Source data ->

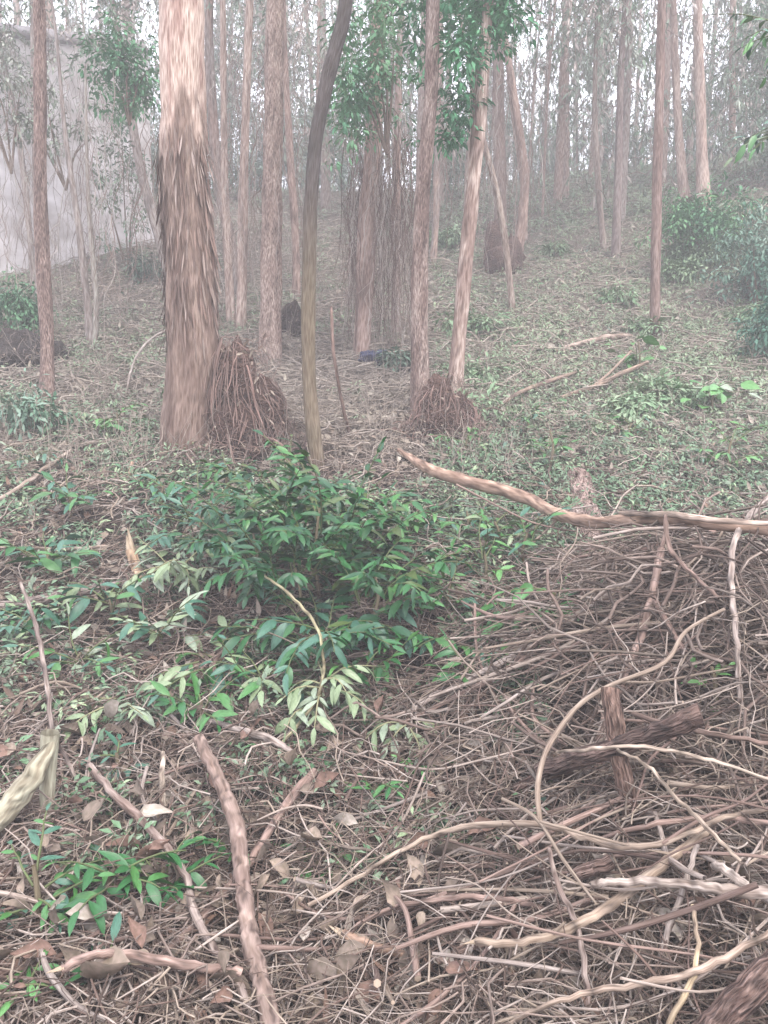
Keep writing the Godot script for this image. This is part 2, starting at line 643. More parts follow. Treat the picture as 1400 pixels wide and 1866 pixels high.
func bough(called: String, label: String, category: String, foot: Vector3, fronds: int, length: float, pairs: int, leaf_len: float, mats: Array, spread: float, rise: Vector2, sag: float, o := {}) -> Node3D:
	var t := thing(called, label, category, foot, o.get("group", ""))
	var stalk: Color = o.get("stalk", Color(0.16, 0.2, 0.09))
	var toward: Vector3 = o.get("toward", Vector3.ZERO)
	var sb := Mb.new()
	var top := Vector3(0, o.get("stem", 0.15), 0) + toward * 0.15
	tube(sb, spline([Vector3(0, -0.05, 0) - toward * 0.1, top * 0.5 + Vector3(rf(-0.03, 0.03), 0, 0), top], 4), spline([0.011, 0.009, 0.006], 4), 6, two(Color(0.2, 0.2, 0.12), Color(0.28, 0.2, 0.15)))
	put("stem", sb.mesh(M.twig), t)
	for i in fronds:
		var a := TAU * i / fronds + rf(-0.3, 0.3)
		var dir := Vector3(cos(a), 0, sin(a)) * rf(0.4, 1.0) + Vector3(0, rf(rise.x, rise.y), 0) + toward
		var start := top * rf(0.2, 1.0) + Vector3(cos(a), 0, sin(a)) * rf(0.0, spread)
		frond(t, start, dir, length * rf(0.7, 1.15), pairs, leaf_len, mats, sag, o.get("forms", leaf_forms), stalk, o.get("frond", "frond"))
	return t


# a shrub or leaf mass too far off to tell its leaves apart: a stem and one mass of small leaves
var clump_forms := []


func make_clumps() -> void:
	for v in 3:
		var b := Mb.new()
		for i in 20:
			var dir := Vector3(rng.randfn(), rng.randfn() * 0.7 + 0.3, rng.randfn()).normalized()
			var p := dir * rf(0.03, 0.13)
			leaf_shape(b, Transform3D(along(dir + Vector3(0, -0.4, 0), Vector3.UP, rf(0.05, 0.085)), p), rf(0.35, 0.5), 0.25, 0.5, 0.2, 2, Color(1, 1, 1) * rf(0.75, 1.0), Color(1, 1, 1))
		for i in 3:
			var q := Vector3(rf(-0.1, 0.1), rf(0.0, 0.12), rf(-0.1, 0.1))
			tube(b, [Vector3(0, -0.06, 0), q], [0.003, 0.0015], 3, two(Color(0.7, 0.6, 0.5), Color(0.6, 0.5, 0.4)))
		b.smooth()
		clump_forms.push_back(b.mesh(null))


func leaf_mass(t: Node3D, called: String, blobs: Array, per_m3: float, ca: Color, cb: Color, size := 1.0) -> void:
	var xf := []
	var cols := []
	for bl in blobs:
		var r: Vector3 = bl[1]
		var n := int(per_m3 * r.x * r.y * r.z * 4.2) + 6
		for i in n:
			var q := Vector3(rng.randfn(), rng.randfn(), rng.randfn()) * 0.5
			var p: Vector3 = bl[0] + q * r
			if n_mid.get_noise_3dv(p * 3.5) < -0.18:
				continue
			xf.push_back(Transform3D(Basis.from_euler(Vector3(rf(-0.5, 0.5), rng.randf() * TAU, rf(-0.5, 0.5))) * (size * rf(0.7, 1.3)), p))
			cols.push_back(ca.lerp(cb, clampf(0.5 + n_mid.get_noise_3dv(p * 1.7) + rf(-0.3, 0.3), 0, 1)))
	scatter(called, clump_forms[rng.randi() % 3], M.far_leaf, xf, cols, t)


func shrub(called: String, label: String, foot: Vector3, size: Vector3, ca: Color, cb: Color, dens := 300.0, group := "") -> Node3D:
	var t := thing(called, label, "shrub", foot, group)
	var blobs := []
	for i in 7:
		blobs.push_back([Vector3(rf(-0.6, 0.6) * size.x, rf(0.25, 0.85) * size.y, rf(-0.6, 0.6) * size.z), size * rf(0.3, 0.5)])
	var sb := Mb.new()
	for i in 5:
		var bl = blobs[i]
		tube(sb, spline([Vector3(0, -0.1, 0), bl[0] * 0.5 + Vector3(rf(-0.05, 0.05), 0.05, 0), bl[0]], 3), spline([0.014, 0.01, 0.004], 3), 5, two(Color(0.26, 0.2, 0.16), Color(0.2, 0.15, 0.12)))
	put("stem", sb.mesh(M.twig), t)
	leaf_mass(t, "foliage", blobs, dens, ca, cb)
	return t


# ------------------------------------------------------------------ the scene
func _ready() -> void:
	rng.seed = 20240611
	n_low.seed = 11
	n_low.frequency = 0.35
	n_mid.seed = 23
	n_mid.frequency = 0.9
	n_mid.fractal_octaves = 3
	look = Basis(Vector3.RIGHT, deg_to_rad(PITCH))

	var cam := Camera3D.new()
	cam.name = "camera"
	cam.fov = 65.0
	cam.far = 400.0
	cam.near = 0.05
	cam.transform = Transform3D(look, EYE)
	add_child(cam)

	var env := Environment.new()
	env.background_mode = Environment.BG_SKY
	var sm := ProceduralSkyMaterial.new()
	sm.sky_top_color = Color(0.88, 0.90, 0.97)
	sm.sky_horizon_color = Color(0.96, 0.96, 0.99)
	sm.sky_curve = 0.2
	sm.ground_bottom_color = Color(0.30, 0.28, 0.26)
	sm.ground_horizon_color = Color(0.5, 0.48, 0.47)
	sm.sun_angle_max = 1.0
	var sky := Sky.new()
	sky.sky_material = sm
	env.sky = sky
	env.background_energy_multiplier = 1.25
	env.tonemap_mode = Environment.TONE_MAPPER_LINEAR
	env.tonemap_exposure = 4.45
	env.fog_enabled = true
	env.fog_density = 0.014
	env.fog_light_color = Color(0.95, 0.94, 0.94)
	env.sdfgi_enabled = true
	env.ssao_enabled = true
	env.ssil_enabled = true
	var we := WorldEnvironment.new()
	we.name = "world"
	we.environment = env
	add_child(we)

	var sun := DirectionalLight3D.new()
	sun.name = "sun"
	sun.light_energy = 0.42
	sun.light_color = Color(1.0, 0.975, 0.96)
	sun.light_angular_distance = 25.0
	sun.shadow_enabled = true
	sun.rotation_degrees = Vector3(-62, 30, 0)
	add_child(sun)

	bumps = [[1.35, -3.0, 0.7, 0.32], [-0.95, -6.0, 0.5, 0.12], [0.5, -6.6, 0.5, 0.10], [-5.6, -9.2, 0.9, 0.35], [0.75, -2.1, 0.6, 0.10], [5.5, -11.5, 1.6, 0.6], [7.5, -13.5, 2.2, 1.0]]
	make_profile()
	make_materials()
	make_leaf_forms()
	make_clumps()
	make_crowns()
	setting()
	trees()
	stumps()
	branches()
	plants()
	litter()
	small_things()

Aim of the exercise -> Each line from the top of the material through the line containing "var clump_forms := []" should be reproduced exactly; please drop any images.

Exercise response ->
Keep writing the Godot script for this image. This is part 2, starting at line 643. More parts follow. Treat the picture as 1400 pixels wide and 1866 pixels high.
func bough(called: String, label: String, category: String, foot: Vector3, fronds: int, length: float, pairs: int, leaf_len: float, mats: Array, spread: float, rise: Vector2, sag: float, o := {}) -> Node3D:
	var t := thing(called, label, category, foot, o.get("group", ""))
	var stalk: Color = o.get("stalk", Color(0.16, 0.2, 0.09))
	var toward: Vector3 = o.get("toward", Vector3.ZERO)
	var sb := Mb.new()
	var top := Vector3(0, o.get("stem", 0.15), 0) + toward * 0.15
	tube(sb, spline([Vector3(0, -0.05, 0) - toward * 0.1, top * 0.5 + Vector3(rf(-0.03, 0.03), 0, 0), top], 4), spline([0.011, 0.009, 0.006], 4), 6, two(Color(0.2, 0.2, 0.12), Color(0.28, 0.2, 0.15)))
	put("stem", sb.mesh(M.twig), t)
	for i in fronds:
		var a := TAU * i / fronds + rf(-0.3, 0.3)
		var dir := Vector3(cos(a), 0, sin(a)) * rf(0.4, 1.0) + Vector3(0, rf(rise.x, rise.y), 0) + toward
		var start := top * rf(0.2, 1.0) + Vector3(cos(a), 0, sin(a)) * rf(0.0, spread)
		frond(t, start, dir, length * rf(0.7, 1.15), pairs, leaf_len, mats, sag, o.get("forms", leaf_forms), stalk, o.get("frond", "frond"))
	return t


# a shrub or leaf mass too far off to tell its leaves apart: a stem and one mass of small leaves
var clump_forms := []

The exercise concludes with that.